Wednesday, July 3, 2019

freeflow storythoughts

  
  ((Written 10/2/2008))

In this story, I hung out with an occasional friend I call Indulgence and we took a ride together on the backlanes where no one could discover us... The road to nowhere, with false convenient comforts all around us so as to make the journey more enjoyable. And boy, it did -- everything else beyond the comforts within arm's reach was dark, flat, nothing. All that existed to us was the space within the metal, alight by its own devices and by the fire from our fingertips. We were driving outside under the giant twinkling blanket of stars... the sly moon hidden from our sight but surrounding us, encapsulated us... yes, an eclipse.  We were shooting through the moon in a space whereby there were beans of soy and cows who in reality cannot jump (do not believe in all the fables you may have heard.
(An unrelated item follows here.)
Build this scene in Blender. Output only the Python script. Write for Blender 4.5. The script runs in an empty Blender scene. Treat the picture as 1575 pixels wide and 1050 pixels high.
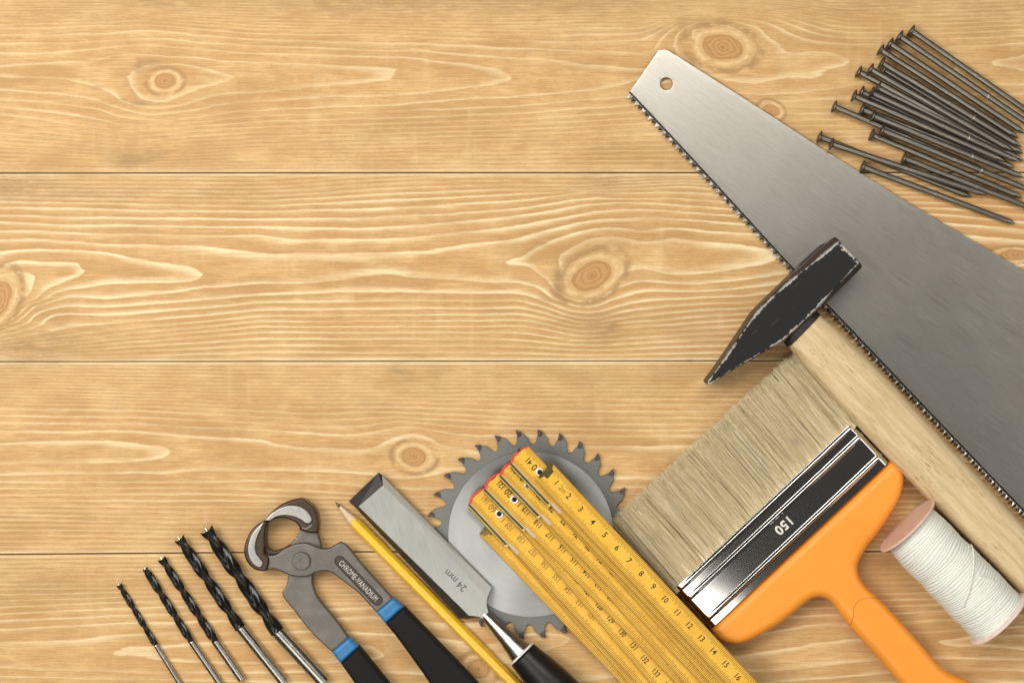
import bpy, bmesh, math, random
import numpy as np
from mathutils import Vector, Matrix
from mathutils.geometry import delaunay_2d_cdt

# ------------------------------------------------------------------ scale and camera
S = 0.00038            # metres per unit of plan measure (one unit = 0.38 mm on the table)
CX, CY = 787.5, 525.0
H = 1.15               # camera height above the table
HP = H / S
sc = bpy.context.scene
COL = sc.collection

cam_d = bpy.data.cameras.new('camera'); cam = bpy.data.objects.new('camera', cam_d); COL.objects.link(cam)
cam.location = (0, 0, H); cam.rotation_euler = (0, 0, 0)
cam_d.sensor_width = 36; cam_d.lens = 36 * H / (1575 * S); cam_d.clip_start = 0.01; cam_d.clip_end = 20
sc.camera = cam

world = bpy.data.worlds.new('World'); sc.world = world; world.use_nodes = True
wb = world.node_tree.nodes['Background']; wb.inputs['Color'].default_value = (1.0, 0.95, 0.87, 1); wb.inputs['Strength'].default_value = 0.04

def area(name, loc, target, sx, sy, power, col=(1, 0.965, 0.91)):
    d = bpy.data.lights.new(name, 'AREA'); d.shape = 'RECTANGLE'; d.size = sx; d.size_y = sy; d.energy = power; d.color = col
    o = bpy.data.objects.new(name, d); COL.objects.link(o); o.location = loc
    o.rotation_euler = (Vector(target) - Vector(loc)).to_track_quat('-Z', 'Y').to_euler()
    return o
area('softbox_left', (-0.82, 0.20, 1.05), (-0.05, 0, 0), 0.65, 0.8, 13.2)
area('softbox_top', (0.0, 0.58, 1.22), (0.0, 0.15, 0), 0.95, 0.42, 8.6)
area('softbox_right', (1.15, 0.05, 0.95), (0.15, 0, 0), 0.7, 0.9, 4.2)
area('softbox_front', (-0.12, -0.60, 1.18), (-0.05, -0.15, 0), 0.72, 0.62, 4.2)

vs = sc.view_settings
vs.view_transform = 'Standard'; vs.look = 'None'; vs.exposure = 0.0; vs.gamma = 1.0; vs.use_curve_mapping = False
sc.render.engine = 'CYCLES'
sc.cycles.max_bounces = 6

# ------------------------------------------------------------------ helpers
def W(x, y, z=0.0):
    return Vector(((x - CX) * S, (CY - y) * S, z * S))
def c(p, z):
    """plan position of a point seen at p whose height is z"""
    k = 1 - z / HP
    return (CX + (p[0] - CX) * k, CY + (p[1] - CY) * k)
def cl(pts, z): return [c(p, z) + tuple(p[2:]) for p in pts]
def Zm(ox, oy, s, pts): return [(ox + p[0] / s, oy + p[1] / s) + tuple(p[2:]) for p in pts]

def tag(o, label=None, cat=None, group=None, kind=None):
    if label: o['label'] = label
    if cat: o['category'] = cat
    if group: o['group'] = group
    if kind: o['kind'] = kind
    return o
def thing(name, label, cat, at, z=0, group=None, rotz=0.0):
    o = bpy.data.objects.new(name, None); COL.objects.link(o); o.empty_display_size = 0.01
    o.location = W(at[0], at[1], z); o.rotation_euler = (0, 0, rotz)
    tag(o, label, cat, group); return o
def wloc(o):
    v = Vector((0, 0, 0))
    while o is not None: v += o.location; o = o.parent
    return v
def mk(name, verts, faces, mat, parent=None, smooth=True, angle=35, local=False, loc=None, mats=None, midx=None, wn=True):
    """verts in plan units (x, y down, z) unless local (metres already)"""
    me = bpy.data.meshes.new(name)
    off = wloc(parent) if parent is not None else Vector((0, 0, 0))
    if local: vv = [tuple(v) for v in verts]
    else:
        if loc is not None: base = W(*loc)
        else: base = off
        vv = [tuple(W(*v) - base) for v in verts]
    me.from_pydata(vv, [], faces); me.update()
    bm = bmesh.new(); bm.from_mesh(me); bmesh.ops.recalc_face_normals(bm, faces=bm.faces); bm.to_mesh(me); bm.free()
    if smooth:
        me.shade_smooth()
        me.set_sharp_from_angle(angle=math.radians(angle))
    o = bpy.data.objects.new(name, me); COL.objects.link(o)
    if smooth and wn: md = o.modifiers.new('weighted_normals', 'WEIGHTED_NORMAL'); md.keep_sharp = True; md.weight = 80
    if mats:
        for m in mats: me.materials.append(m)
        if midx is not None and len(midx) == len(me.polygons): me.polygons.foreach_set('material_index', midx)
    else: me.materials.append(mat)
    if parent is not None:
        o.parent = parent
        if not local: o.location = (W(*loc) - off) if loc is not None else (0, 0, 0)
    elif loc is not None and not local: o.location = W(*loc)
    return o

def spline(pts, step=3.0, closed=True):
    """Catmull-Rom through pts; a third element marks a sharp corner"""
    n = len(pts)
    P = [np.array(p[:2], float) for p in pts]; sh = [len(p) > 2 for p in pts]
    out = []
    rng = range(n) if closed else range(n - 1)
    for i in rng:
        p1, p2 = P[i], P[(i + 1) % n]
        p0 = P[(i - 1) % n] if (closed or i > 0) else p1 * 2 - p2
        p3 = P[(i + 2) % n] if (closed or i < n - 2) else p2 * 2 - p1
        if sh[i]: p0 = p1 * 2 - p2
        if sh[(i + 1) % n]: p3 = p2 * 2 - p1
        if sh[i] and sh[(i + 1) % n]: p0, p3 = p1 * 2 - p2, p2 * 2 - p1
        L = np.linalg.norm(p2 - p1); k = max(1, int(round(L / step)))
        m1 = (p2 - p0) / 2; m2 = (p3 - p1) / 2
        # centripetal-like clamp of tangents
        for m in (m1, m2):
            l = np.linalg.norm(m)
            if l > L * 1.0: m *= L / l
        for j in range(k):
            t = j / k; t2 = t * t; t3 = t2 * t
            out.append(tuple((2*t3-3*t2+1)*p1 + (t3-2*t2+t)*m1 + (-2*t3+3*t2)*p2 + (t3-t2)*m2))
    if not closed: out.append(tuple(P[-1]))
    return out

def seg_dist(pts, poly):
    pts = np.asarray(pts, float); poly = np.asarray(poly, float)
    a = poly; b = np.roll(poly, -1, 0); ab = b - a; l2 = (ab ** 2).sum(1) + 1e-12
    d = np.full(len(pts), 1e9)
    for i in range(0, len(pts), 4000):
        q = pts[i:i+4000]
        ap = q[:, None, :] - a[None]
        t = np.clip((ap * ab[None]).sum(2) / l2[None], 0, 1)
        r = ap - t[..., None] * ab[None]
        d[i:i+4000] = np.sqrt((r ** 2).sum(2)).min(1)
    return d
def inside(pts, poly):
    pts = np.asarray(pts, float); poly = np.asarray(poly, float)
    x, y = pts[:, 0], pts[:, 1]; r = np.zeros(len(pts), bool)
    x1, y1 = poly[:, 0], poly[:, 1]; x2, y2 = np.roll(x1, -1), np.roll(y1, -1)
    for a, b, cc, d in zip(x1, y1, x2, y2):
        if b == d: continue
        m = ((b > y) != (d > y)) & (x < (cc - a) * (y - b) / (d - b) + a)
        r ^= m
    return r

def puff(outline, z0, z1, r=3.0, rb=None, spacing=10.0, holes=(), profile=None, rings=4, zfun=None):
    """solid with the plan outline, rounded top edge r and bottom edge rb; returns verts, faces"""
    rb = r * 0.6 if rb is None else rb
    loops = [[tuple(q[:2]) for q in outline]] + [list(h) for h in holes]
    allseg = []; cons = []; pts = []
    for lp in loops:
        n0 = len(pts); pts += [tuple(p) for p in lp]
        cons += [(n0 + i, n0 + (i + 1) % len(lp)) for i in range(len(lp))]
    nb = len(pts)
    def dist(q):
        d = seg_dist(q, loops[0])
        for h in loops[1:]: d = np.minimum(d, seg_dist(q, h))
        return d
    def ins(q):
        m = inside(q, loops[0])
        for h in loops[1:]: m &= ~inside(q, h)
        return m
    extra = []
    ds = [r * (1 - math.cos(math.pi / 2 * k / rings)) for k in range(1, rings + 1)]
    for dd in ds:
        for lp in loops:
            A = np.array(lp, float); nx = np.roll(A, -1, 0); pv = np.roll(A, 1, 0)
            t = nx - pv; t /= (np.linalg.norm(t, axis=1)[:, None] + 1e-9)
            for sgn in (1, -1):
                q = A + sgn * dd * np.stack([-t[:, 1], t[:, 0]], 1)
                keep = ins(q) & (np.abs(dist(q) - dd) < 0.06 * dd + 0.02)
                extra += [tuple(v) for v in q[keep]]
    A = np.array(loops[0], float)
    gx = np.arange(A[:, 0].min(), A[:, 0].max(), spacing); gy = np.arange(A[:, 1].min(), A[:, 1].max(), spacing)
    if len(gx) and len(gy):
        g = np.stack(np.meshgrid(gx, gy), -1).reshape(-1, 2) + 0.37
        m = ins(g)
        g = g[m]
        if len(g):
            dg = dist(g); g = g[dg > r + spacing * 0.3]
            extra += [tuple(v) for v in g]
    allp = pts + extra
    vo, eo, fo, _, _, _ = delaunay_2d_cdt([Vector(p) for p in allp], cons, [], 0, 1e-5)
    V = np.array([tuple(v) for v in vo]); F = [tuple(f) for f in fo]
    cen = np.array([V[list(f)].mean(0) for f in F]); m = ins(cen)
    F = [f for f, k in zip(F, m) if k]
    d = dist(V)
    def zt(dv):
        if profile: return profile(dv)
        q = np.clip(dv / max(r, 1e-6), 0, 1); return (z1 - r) + r * np.sqrt(1 - (1 - q) ** 2)
    def zb(dv):
        q = np.clip(dv / max(rb, 1e-6), 0, 1); return (z0 + rb) - rb * np.sqrt(1 - (1 - q) ** 2)
    d[d < 1e-3] = 0
    T = zt(d); B = zb(d)
    if zfun is not None:
        add = zfun(V); T = T + add
    n = len(V)
    verts = [(V[i, 0], V[i, 1], T[i]) for i in range(n)] + [(V[i, 0], V[i, 1], B[i]) for i in range(n)]
    faces = [tuple(f) for f in F] + [tuple(n + i for i in reversed(f)) for f in F]
    from collections import Counter
    ec = Counter(); 
    for f in F:
        for a, b in zip(f, f[1:] + f[:1]): ec[(a, b)] += 1
    for (a, b) in list(ec):
        if (b, a) not in ec: faces.append((b, a, a + n, b + n))
    return verts, faces

def lathe(p0, p1, prof, seg=24, squash=1.0):
    """surface of revolution about the axis p0->p1 (plan units, 3-D); prof = [(t along in units, radius)]"""
    a = np.array(p0, float); b = np.array(p1, float); L = np.linalg.norm(b - a); u = (b - a) / L
    up = np.array([0, 0, 1.0]) if abs(u[2]) < .95 else np.array([0, 1.0, 0]); s = np.cross(u, up); s /= np.linalg.norm(s); w = np.cross(s, u)
    V = []; F = []
    for (t, rr) in prof:
        for k in range(seg):
            th = 2 * math.pi * k / seg
            V.append(tuple(a + u * t + rr * (math.cos(th) * s + math.sin(th) * w * squash)))
    for i in range(len(prof) - 1):
        for k in range(seg):
            F.append((i*seg+k, i*seg+(k+1) % seg, (i+1)*seg+(k+1) % seg, (i+1)*seg+k))
    F.append(tuple(range(seg))[::-1]); F.append(tuple((len(prof)-1)*seg+k for k in range(seg)))
    return V, F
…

I know cows cannot jump over the moon). 

In my own metal moon hidden from the world, in the darkness I felt safe, pressing on gas OR gliding, or stopping completely on its four orbitals... Pressed down by gravity, but there not by force, I laid horizontally on the Earth.  There on concrete land I thought I would feel cemented in time -- paused -- but my thinking told me the world was still spinning! Thinking: It Makes Your Head Spin (?!). To take the spin out from within I return to my moonrock ride, my forcefield, and reverberated by the noise of it all, drove straightaway to the space station far away. Now I am back to the alienated home base where I too feel safe.

It is kind of a crazy world outside, even for flatlands: Even when there is so much Space around you, practically nothingness! you go outside and by simply remembering the bright circle-dots is you realize what you were missing. Connecting them is a bonus, but it's still beautiful just remembering they're there in the first place...from the start. Something you can count on.

The concept of continuity and flow, and of matter and energy, these were discussed. My companion and I played that game on the [corn]field where you bounce things back and forth, like tennis or soccer...ideas, not matter, but ideas that matter much in the weight of their significance. But we meant not for the weight to be a burden; it was fun bouncing ideas back and forth like a game, knowing it's gonna end sometime and somehow when someone gets the point.

- Why not be happy with every moment? offered my friend. ...So that the fear of dying itself dies, and that we can die happy?
- Only if it were so! I said. If we had no goals to realize, no dreams in life, no hopes... then we'd be perfectly fine dying anytime just like that. But personally I don't know how happy I'd be going down on my next plane ride!
- A plane would be a great way to go, I was reassured. Life's all about the experience; what a one to end on!!

Quite. I didn't know what to say, but I think I wanted to say, "No!" I don't want to believe in death at all. It will happen sometime to all of us but now I am alive and want to dodge its foreboding face before it comes to me and we make eye contact. I don't want to think about plane crashes, it's the most tragic to think of, when you always consider yourself mid-journey!